The honest case for walking
Cars are not always the answer. Some destinations are best reached on foot. Three honest cases where walking still wins:
You write for a living, not as overhead. If the writing is the product (a Substack, a creator-led channel where your voice IS the value), walking is a feature. We wrote about how creators can drive selectively without losing voice in the creator case study.
Your output is genuinely small. Three posts a week on two channels with no growth ambition. A car would be overkill. Walk.
You enjoy the walk. Some marketers love the craft of writing every post. Honest answer: that is fine. The rest of the field will be on the road, and that is also fine.
Where this fits in the agentic marketing arc
The walker-driver framing is the human side of the structural argument we made in the agentic marketing manifesto. The four laws describe what the engine does. The walker-driver metaphor describes what the human does once the engine is underneath them. Both halves matter.

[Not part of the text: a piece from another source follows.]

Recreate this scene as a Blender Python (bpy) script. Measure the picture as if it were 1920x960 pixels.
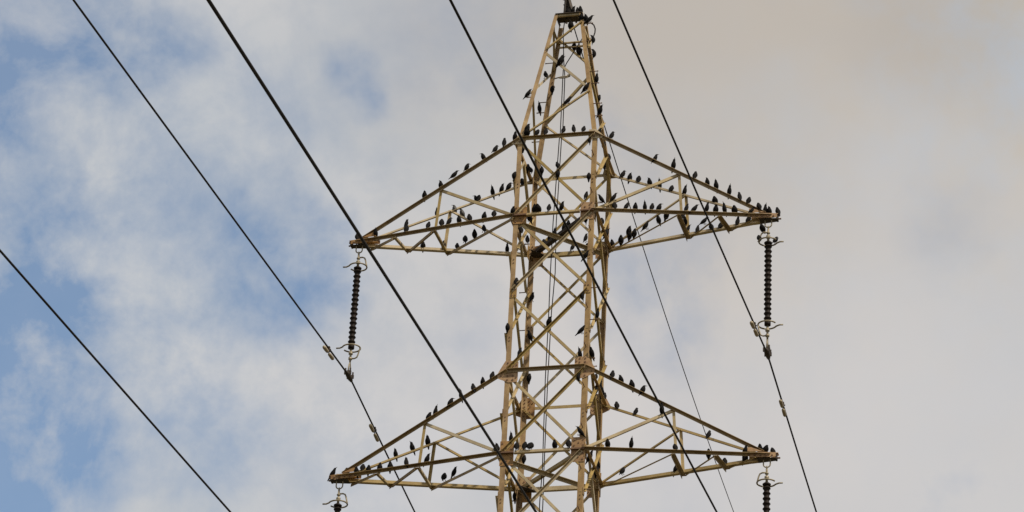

If you are evaluating whether to invest in this motion, the question is not "will the AI write better than me". It is "what would I do with my week if the assembly work was carried". That is the test. Answer that, and the decision about which tool to adopt almost makes itself.
The bigger statement
The marketing field is about to split between walkers and drivers. Not because anyone gets replaced. Because the drivers will cover ground the walkers cannot. The drivers will run more channels, ship more campaigns, react faster to the market, and free up enough time to do the strategic work that the walkers used to dream about doing one day.
The walkers will not disappear. Some by choice, some by circumstance. The split is real, and the split is happening now. We built bbuddy to be the car. Whether you want to drive is your call.